Black's and our love affair with Japan.

i have been creating for myself and other professionally  for over 15 years now, primarily in the pen and paper role playing gaming business. i have had the opportunity to be exposed to a great many artistic styles over the years from 70's sci fi to steampunk and I have taken pieces from them all to create my style. I happily include anime and manga in my bowl full of influences as I have been reading and watching since the early eighties. 

 

However, over the last few years, I have noticed that young people have increasingly incorporated the Japanese Aesthetic into their art. This in and of itself is not a problem, as I have clearly illustrated, we artists incorporate a great deal of what we have picked up through observation into our work. My issue lies elsewhere and it is a problem I have on the Macro with a great many of us black creators and on the Micro specifically with the black anime and manga crowd. A have observed that lot of us black artists tend to gravitate toward a few mindsets.

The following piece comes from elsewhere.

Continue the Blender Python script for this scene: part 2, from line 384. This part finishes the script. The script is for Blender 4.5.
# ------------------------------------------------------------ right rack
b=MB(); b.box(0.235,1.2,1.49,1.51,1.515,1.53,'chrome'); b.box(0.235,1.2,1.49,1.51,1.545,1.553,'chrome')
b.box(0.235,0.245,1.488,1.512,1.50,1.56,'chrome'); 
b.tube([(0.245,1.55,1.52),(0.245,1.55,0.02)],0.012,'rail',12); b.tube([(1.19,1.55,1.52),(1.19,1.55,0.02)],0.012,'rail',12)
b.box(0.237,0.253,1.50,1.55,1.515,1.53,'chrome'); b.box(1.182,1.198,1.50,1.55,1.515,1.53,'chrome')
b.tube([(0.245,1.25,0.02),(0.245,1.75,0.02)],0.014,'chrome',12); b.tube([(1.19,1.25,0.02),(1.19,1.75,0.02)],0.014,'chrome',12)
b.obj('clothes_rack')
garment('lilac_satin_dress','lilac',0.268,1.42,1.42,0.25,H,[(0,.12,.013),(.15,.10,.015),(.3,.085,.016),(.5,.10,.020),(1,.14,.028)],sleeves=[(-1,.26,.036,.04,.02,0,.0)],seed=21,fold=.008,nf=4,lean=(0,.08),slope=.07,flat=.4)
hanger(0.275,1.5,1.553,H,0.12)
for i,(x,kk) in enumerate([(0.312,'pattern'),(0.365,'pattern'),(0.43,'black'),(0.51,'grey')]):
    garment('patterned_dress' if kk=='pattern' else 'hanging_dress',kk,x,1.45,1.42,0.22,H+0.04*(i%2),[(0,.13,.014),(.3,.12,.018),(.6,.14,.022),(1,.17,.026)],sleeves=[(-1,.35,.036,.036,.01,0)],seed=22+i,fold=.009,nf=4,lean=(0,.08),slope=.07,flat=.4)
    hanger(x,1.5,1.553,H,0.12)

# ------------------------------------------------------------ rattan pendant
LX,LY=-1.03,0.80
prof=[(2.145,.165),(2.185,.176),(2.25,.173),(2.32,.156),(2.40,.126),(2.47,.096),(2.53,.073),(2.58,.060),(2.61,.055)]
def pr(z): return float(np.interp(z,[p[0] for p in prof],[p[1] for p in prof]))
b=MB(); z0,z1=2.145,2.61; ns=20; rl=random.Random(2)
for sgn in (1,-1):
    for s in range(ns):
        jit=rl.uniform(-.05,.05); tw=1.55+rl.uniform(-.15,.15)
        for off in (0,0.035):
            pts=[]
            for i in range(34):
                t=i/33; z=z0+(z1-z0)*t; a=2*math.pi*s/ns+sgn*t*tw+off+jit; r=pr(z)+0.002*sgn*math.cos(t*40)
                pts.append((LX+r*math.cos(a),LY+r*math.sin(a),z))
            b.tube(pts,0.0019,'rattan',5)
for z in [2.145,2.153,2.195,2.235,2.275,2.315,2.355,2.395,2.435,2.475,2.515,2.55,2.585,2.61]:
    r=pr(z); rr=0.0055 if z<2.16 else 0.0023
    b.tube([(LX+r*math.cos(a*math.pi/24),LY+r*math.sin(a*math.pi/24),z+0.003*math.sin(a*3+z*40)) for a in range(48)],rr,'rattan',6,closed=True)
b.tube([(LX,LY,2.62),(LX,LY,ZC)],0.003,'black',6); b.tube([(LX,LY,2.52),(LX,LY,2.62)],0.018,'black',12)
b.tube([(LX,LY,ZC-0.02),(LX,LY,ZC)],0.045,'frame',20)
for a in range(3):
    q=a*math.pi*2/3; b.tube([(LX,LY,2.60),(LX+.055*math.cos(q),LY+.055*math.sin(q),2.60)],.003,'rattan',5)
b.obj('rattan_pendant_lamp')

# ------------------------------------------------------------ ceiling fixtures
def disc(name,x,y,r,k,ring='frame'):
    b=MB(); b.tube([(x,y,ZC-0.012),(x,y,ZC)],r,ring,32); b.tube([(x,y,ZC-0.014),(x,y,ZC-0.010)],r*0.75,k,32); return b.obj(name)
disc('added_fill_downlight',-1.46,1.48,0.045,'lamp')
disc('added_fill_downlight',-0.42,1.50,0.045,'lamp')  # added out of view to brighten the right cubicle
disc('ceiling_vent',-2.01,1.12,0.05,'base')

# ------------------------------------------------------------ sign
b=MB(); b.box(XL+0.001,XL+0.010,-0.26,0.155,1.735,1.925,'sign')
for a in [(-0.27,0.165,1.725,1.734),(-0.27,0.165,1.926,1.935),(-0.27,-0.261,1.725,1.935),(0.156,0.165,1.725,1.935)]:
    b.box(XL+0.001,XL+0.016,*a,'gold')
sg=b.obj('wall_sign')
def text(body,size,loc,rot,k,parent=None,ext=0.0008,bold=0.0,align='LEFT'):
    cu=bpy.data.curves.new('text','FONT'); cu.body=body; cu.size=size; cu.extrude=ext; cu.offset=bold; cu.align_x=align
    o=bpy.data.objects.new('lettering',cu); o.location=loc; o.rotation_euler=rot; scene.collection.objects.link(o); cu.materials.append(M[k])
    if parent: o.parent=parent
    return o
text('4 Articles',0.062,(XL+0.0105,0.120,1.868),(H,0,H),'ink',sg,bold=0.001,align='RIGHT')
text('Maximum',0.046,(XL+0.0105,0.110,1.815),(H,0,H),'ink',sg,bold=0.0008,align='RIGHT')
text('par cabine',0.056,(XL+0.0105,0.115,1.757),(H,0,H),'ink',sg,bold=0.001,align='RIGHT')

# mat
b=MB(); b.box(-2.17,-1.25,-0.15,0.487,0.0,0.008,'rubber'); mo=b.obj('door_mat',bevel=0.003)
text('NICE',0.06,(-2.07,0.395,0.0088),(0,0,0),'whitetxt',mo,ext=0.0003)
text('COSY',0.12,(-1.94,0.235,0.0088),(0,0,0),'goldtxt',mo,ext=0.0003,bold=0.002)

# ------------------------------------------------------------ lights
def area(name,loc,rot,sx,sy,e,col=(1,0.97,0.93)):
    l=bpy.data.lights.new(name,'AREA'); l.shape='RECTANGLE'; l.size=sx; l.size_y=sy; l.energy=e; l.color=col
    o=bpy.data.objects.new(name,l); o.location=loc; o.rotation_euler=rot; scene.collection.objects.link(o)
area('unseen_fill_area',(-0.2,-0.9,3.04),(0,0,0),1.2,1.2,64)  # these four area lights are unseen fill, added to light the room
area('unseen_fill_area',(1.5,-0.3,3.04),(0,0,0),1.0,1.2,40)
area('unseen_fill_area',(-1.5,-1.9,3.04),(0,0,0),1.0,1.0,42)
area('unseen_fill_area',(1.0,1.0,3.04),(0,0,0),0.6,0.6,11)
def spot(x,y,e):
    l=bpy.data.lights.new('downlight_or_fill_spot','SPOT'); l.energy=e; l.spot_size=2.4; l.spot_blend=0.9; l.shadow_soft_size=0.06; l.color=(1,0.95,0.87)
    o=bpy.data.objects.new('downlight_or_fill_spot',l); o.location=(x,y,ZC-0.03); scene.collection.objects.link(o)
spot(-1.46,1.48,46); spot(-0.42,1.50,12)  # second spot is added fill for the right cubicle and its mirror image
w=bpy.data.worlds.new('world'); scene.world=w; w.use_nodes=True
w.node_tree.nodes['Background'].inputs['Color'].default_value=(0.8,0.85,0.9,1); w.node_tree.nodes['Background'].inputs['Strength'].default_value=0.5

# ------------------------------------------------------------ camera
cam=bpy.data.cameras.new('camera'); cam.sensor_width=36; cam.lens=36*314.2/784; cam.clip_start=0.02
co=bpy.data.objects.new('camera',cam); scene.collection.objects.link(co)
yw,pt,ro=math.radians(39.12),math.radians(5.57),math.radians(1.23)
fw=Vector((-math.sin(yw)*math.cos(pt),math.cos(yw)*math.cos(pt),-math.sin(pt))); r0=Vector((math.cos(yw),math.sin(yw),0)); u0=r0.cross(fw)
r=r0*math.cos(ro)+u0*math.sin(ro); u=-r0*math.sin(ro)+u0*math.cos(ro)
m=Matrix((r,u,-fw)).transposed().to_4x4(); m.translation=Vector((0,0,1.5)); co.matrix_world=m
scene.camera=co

1.Either we reject our cultural artistic heritage in favor of a more eurocentric asthetic." MACRO"

2.We celebrate the aesthetics of asian artists, particularly the Japanese "MICRO"

3. We overcompensate by Egyptifying our work, when Egypt was just one of the great many advance African civilizations

 

4 We use the urban expressionism and the visually artistic elements of  hip hop culture to express ourselves. 

 

While I have either large or small issues with each one these manifestations, I find our celebration of all things Asian, TO THE EXCLUSION of our own culture ghastly to say the least. II have meet very well respected artists of African decent who have extolled the artistic and social virtues of the Japanese the exclusion of all others. Some I have talked to have visited Japan , basically, as tourists or in finite programs. So they ultimately have no idea what day to day life is for people of non Japanese decent. 


While it is fine to like an aesthetic, it is my personal belief that no aesthetic holds rank superiority over another.So when these individuals essentially viliify anything not having to do with ASIA artistically, they not only pigeon hole themselves as artists, they fail to see what their own culture contributes to the artistic mix. Thus these people are just as maliformed artistically as a guy who thinks that western art styles are the end all and be all. Or a black guy who feels he has to create a black version of the popular white superhero.


We should sit back as artists and examine what truly motivates us. We as black people suffer from Stockholm Syndrome and it is no surprise that we don't like anything that looks like us  but gravitate towards things created by people who  look totally opposite. 


We just have to be honest about this as artists, so we can use our art to examine who we really are.